It has been speculated that this could mean a director of rugby-type figure being brought in which might ring alarm bells with the new man whose 15-year association with the Sharks ended a couple of months after Neil Powell was appointed DoF. Powell, the former head coach of the South Africa sevens team, was originally supposed to be an assistant coach at the Sharks but became DoF at the start of last season’s URC and took over from Everitt when the latter was sacked in the aftermath of last November’s 35-0 defeat by Cardiff.

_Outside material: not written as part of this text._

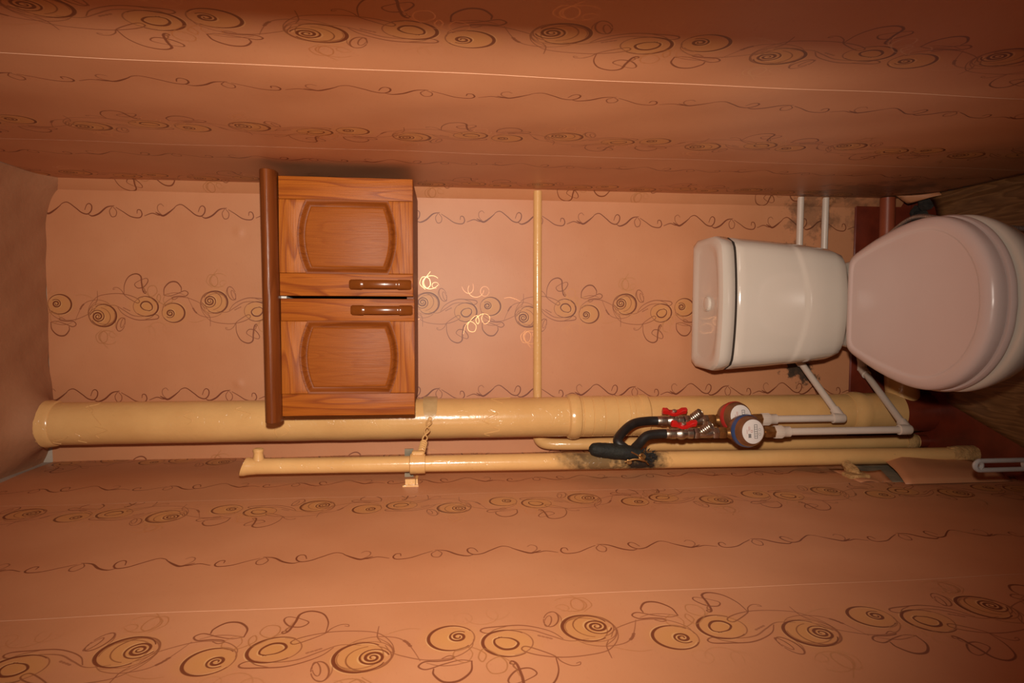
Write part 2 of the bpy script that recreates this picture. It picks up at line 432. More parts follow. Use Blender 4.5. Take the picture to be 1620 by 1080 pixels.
def linoleum_mat():
    m, nt, b = new_mat('linoleum')
    tc = nd(nt, 'ShaderNodeTexCoord')
    mp = nd(nt, 'ShaderNodeMapping'); mp.inputs['Scale'].default_value = (1, .12, 1); mp.inputs['Rotation'].default_value = (0, 0, .12)
    nt.links.new(tc.outputs['Object'], mp.inputs[0])
    n1 = noise(nt, 16, 2, vec=mp.outputs[0]); m1 = nd(nt, 'ShaderNodeMath', operation='MULTIPLY'); nt.links.new(n1, m1.inputs[0]); m1.inputs[1].default_value = 14
    fr = nd(nt, 'ShaderNodeMath', operation='FRACT'); nt.links.new(m1.outputs[0], fr.inputs[0])
    c = mixc(nt, ramp(nt, fr.outputs[0], [(0.0, 0.0), (.85, 1.0), (1.0, .2)]), (0.30, 0.145, 0.055), (0.16, 0.068, 0.024))
    nt.links.new(mixc(nt, ramp(nt, noise(nt, 260, 3, vec=mp.outputs[0]), [(.4, 0.0), (.7, .5)]), c, (0.11, 0.045, 0.016)), b.inputs['Base Color'])
    b.inputs['Roughness'].default_value = .38
    return m

M = dict(
    paper=wallpaper_mat(),
    joint_line=simple('joint_dark', (0.035, 0.022, 0.014), rough=.9),
    edge=simple('paper_edge', (0.66, 0.40, 0.26), rough=.8),
    raw=simple('bare_plaster', (0.30, 0.25, 0.17), (0.16, 0.14, 0.10), .9, 24, bmp=.5),
    ceiling=plaster_mat(),
    wall=simple('wall_core', (0.5, 0.42, 0.34), rough=.9),
    redpaint=simple('red_floor_paint', (0.20, 0.030, 0.012), (0.12, 0.018, 0.008), .38, 14, bmp=.3, bscale=30),
    lino=linoleum_mat(),
    pine_z=wood('pine_upright', 2, (0.40, 0.112, 0.011), (0.20, 0.038, 0.004)),
    pine_x=wood('pine_across', 0, (0.42, 0.125, 0.014), (0.21, 0.042, 0.005)),
    pine_panel=wood('pine_panel', 2, (0.315, 0.086, 0.011), (0.265, 0.066, 0.008), 1.8),
    moulding=wood('pine_moulding', 2, (0.25, 0.064, 0.008), (0.17, 0.038, 0.005)),
    cornice=wood('dark_cornice', 0, (0.20, 0.052, 0.011), (0.135, 0.032, 0.007), .6, .3),
    carcass=wood('carcass_board', 2, (0.22, 0.062, 0.02), (0.15, 0.04, 0.013)),
    melamine=simple('white_melamine', (0.72, 0.68, 0.62), rough=.4),
    handle=simple('handle_wood', (0.20, 0.054, 0.008), (0.17, 0.044, 0.006), .25, 30, coat=.3),
    ceramic=simple('white_ceramic', (0.65, 0.585, 0.505), (0.62, 0.555, 0.47), .08, 4, coat=.3),
    seat=simple('pink_seat_plastic', (0.62, 0.49, 0.45), (0.60, 0.465, 0.425), .28, 5),
    cream=painted_pipe_mat('cream_oil_paint'),
    cream_soot=painted_pipe_mat('cream_oil_paint_sooted', [((-.385, -.315, 0.945), .065, 1.0), ((-.375, -.30, 1.06), .075, .75), ((-.375, -.30, 1.13), .04, .4)]),
    strap=simple('greyed_cream_paint', (0.56, 0.37, 0.17), (0.47, 0.30, 0.13), .3, 30, bmp=.5, bscale=90),
    rag=simple('paint_clotted_wrap', (0.64, 0.37, 0.14), (0.38, 0.21, 0.075), .75, 60, bmp=.9, bscale=180, bdist=.004),
    rubber=simple('black_rubber', (0.008, 0.0075, 0.007), (0.014, 0.013, 0.012), .5, 40, bmp=.2),
    greenrub=simple('tarred_sleeve', (0.008, 0.0095, 0.005), (0.003, 0.003, 0.0028), .75, 30, bmp=.9, bscale=90, bdist=.004),
    brass=simple('dull_brass', (0.42, 0.22, 0.075), (0.20, 0.10, 0.035), .38, 50, .85, .2),
    nickel=simple('nickel_plate', (0.55, 0.50, 0.43), (0.34, 0.27, 0.20), .36, 60, 1.0, .25),
    red=simple('red_enamel', (0.62, 0.012, 0.010), (0.52, 0.010, 0.010), .3),
    bronze=simple('bronze_bezel', (0.26, 0.115, 0.05), (0.20, 0.085, 0.04), .3, 30, .4),
    blue=simple('blue_plastic', (0.035, 0.075, 0.20), (0.03, 0.06, 0.16), .3),
    redplast=simple('red_plastic', (0.45, 0.03, 0.025), (0.36, 0.025, 0.02), .3),
    dial=simple('dial_paper', (0.78, 0.72, 0.68), (0.74, 0.68, 0.63), .25),
    ink=simple('dial_ink', (0.05, 0.04, 0.045), rough=.5),
    pinkink=simple('dial_pink_ink', (0.55, 0.25, 0.22), rough=.5),
    ppr=simple('white_plastic_pipe', (0.68, 0.57, 0.48), (0.64, 0.53, 0.44), .35, 12),
    drain=simple('redbrown_pipe', (0.34, 0.075, 0.030), (0.26, 0.055, 0.022), .4, 10),
    braid=simple('braided_steel', (0.75, 0.74, 0.72), (0.40, 0.40, 0.38), .35, 300, .9, .6, 500),
    cement=simple('dark_cement', (0.055, 0.043, 0.034), (0.022, 0.018, 0.015), .95, 30, bmp=.9, bscale=50, bdist=.01),
    greyplast=simple('grey_plastic', (0.46, 0.44, 0.42), (0.41, 0.39, 0.37), .35),
    soot=simple('soot', (0.012, 0.011, 0.010), rough=.9),
)

# ------------------------------------------------------------------ room shell
def struct(name, mb, mat, parent=None, **k):
    o = obj(name, mb, mat, parent, **k)
    if not parent: o['kind'] = 'structure'
    return o
T = 0.08
wall_back = struct('wall_back', box(MB(), (XL-T, YB, -.05), (XR+T, YB+T, ZC+.09)), M['wall'])
wall_right = struct('wall_right', box(MB(), (XR, YF, -.05), (XR+T, YB, ZC+.09)), M['wall'])
wall_left = struct('wall_left', box(MB(), (XL-T, YF, -.05), (XL, YB, ZC+.09)), M['wall'])
fw = MB()
JR, JL = 0.234, -0.315
box(fw, (JR, YF-.06, -.05), (XR+T, YF, ZC+.09)); box(fw, (XL-T, YF-.06, -.05), (JL, YF, ZC+.09)); box(fw, (JL, YF-.06, 2.28), (JR, YF, ZC+.09))
wall_front = struct('wall_front', fw, M['wall'])
struct('floor', box(MB(), (XL-T, YF-.1, -.06), (XR+T, YB+T, 0)), M['redpaint'])

SX, SY, SR = -.3105, -.100, .0555
# ceiling: a plastered slab, dragged down into the corners
def ceiling():
    mb = MB(); nx, ny = 72, 96; vs = []; rng = random.Random(3)
    for j in range(ny+1):
        for i in range(nx+1):
            x = XL-.02+(XR-XL+.04)*i/nx; y = YF-.02+(YB-YF+.04)*j/ny
            dr, db, dl = max(0, XR-x), max(0, YB-y), max(0, x-XL)
            rp = max(0, math.hypot(x-SX, y-SY)-SR)
            z = ZC-.030*math.exp(-(dr+db*.6)/.05)-.030*math.exp(-math.hypot(dr, db)/.045)-.014*math.exp(-dr/.03)+.028*math.exp(-dl/.05)-.052*math.exp(-rp/.028)
            z += .0015*math.sin(x*31+y*17)+.001*math.sin(x*67-y*43)
            vs.append((x, y, z))
    fs = [(j*(nx+1)+i, j*(nx+1)+i+1, (j+1)*(nx+1)+i+1, (j+1)*(nx+1)+i) for j in range(ny) for i in range(nx)]
    mb.add(vs, fs); n = len(mb.v)
    x0, x1, y0, y1 = XL-.02, XR+.02, YF-.02, YB+.02
    box(mb, (x0, y0, ZC+.035), (x1, y1, ZC+.07))
    struct('ceiling', mb, M['ceiling'])
ceiling()

# wallpaper, strip by strip: each strip is a sheet of its own, its edge lapping the next
def strip(wall, name, P, N, a0, a1, z0, z1, uvf, na=14, nz=70, disp=None, thick=.0018, cut=None):
    """P(a) -> (x, y) along the wall, N(a) -> room-ward normal; uvf(a, z) -> uv"""
    mb = MB(); uv = []
    for j in range(nz+1):
        for i in range(na+1):
            a = a0+(a1-a0)*i/na; z = z0+(z1-z0)*j/nz
            if cut: z = max(z, cut(a)) if j == 0 else z
            d = thick+(disp(a, z) if disp else 0)
            p = P(a); n = N(a)
            mb.v.append((p[0]+n[0]*d, p[1]+n[1]*d, z)); u, v = uvf(a, z); uv.append((u/TU, v/TV))
    w_ = na+1
    mb.f = [(j*w_+i, j*w_+i+1, (j+1)*w_+i+1, (j+1)*w_+i) for j in range(nz) for i in range(na)]
    # turned-back edges give the sheet its lap
    for col in (0, na):
        n0 = len(mb.v)
        for j in range(nz+1):
            v = mb.v[j*w_+col]; a = a0 if col == 0 else a1; n = N(a); p = P(a)
            mb.v.append((p[0]+n[0]*.0001, p[1]+n[1]*.0001, v[2])); uv.append(uv[j*w_+col])
        mb.f += [(j*w_+col, (j+1)*w_+col, n0+j+1, n0+j) for j in range(nz)]
    o = obj(name, mb, M['paper'], wall, uv=uv, angle=50)
    o.data.materials.append(M['edge'])
    for k in range(na*nz, len(o.data.polygons)): o.data.polygons[k].material_index = 1
    return o

wob = lambda a, z: .0007*math.sin(a*23+z*9)+.0006*math.sin(z*19-a*31)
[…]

The fact that Everitt has signed on for a year, initially at least, suggests short-termism. The official line from Edinburgh is that this puts all the club’s senior coaches on the same page, with the contracts of assistants Stevie Lawrie and Michael Todd also due to expire next summer. But it may also allow Everitt the opportunity to see if working in Scotland suits him and his family. His entire coaching career has been in South Africa – he worked with the Blues briefly after leaving the Sharks – and he spoke recently about how important it was to be close to his loved ones. “Family comes first,” he told SA Rugby magazine, stressing his desire to be close to his wife Jacqui, a teacher, and his youngest son Christian, a promising South African schools rugby player. Coming to Edinburgh takes Everitt out of his comfort zone and represents a big commitment. It promises to be an intriguing season.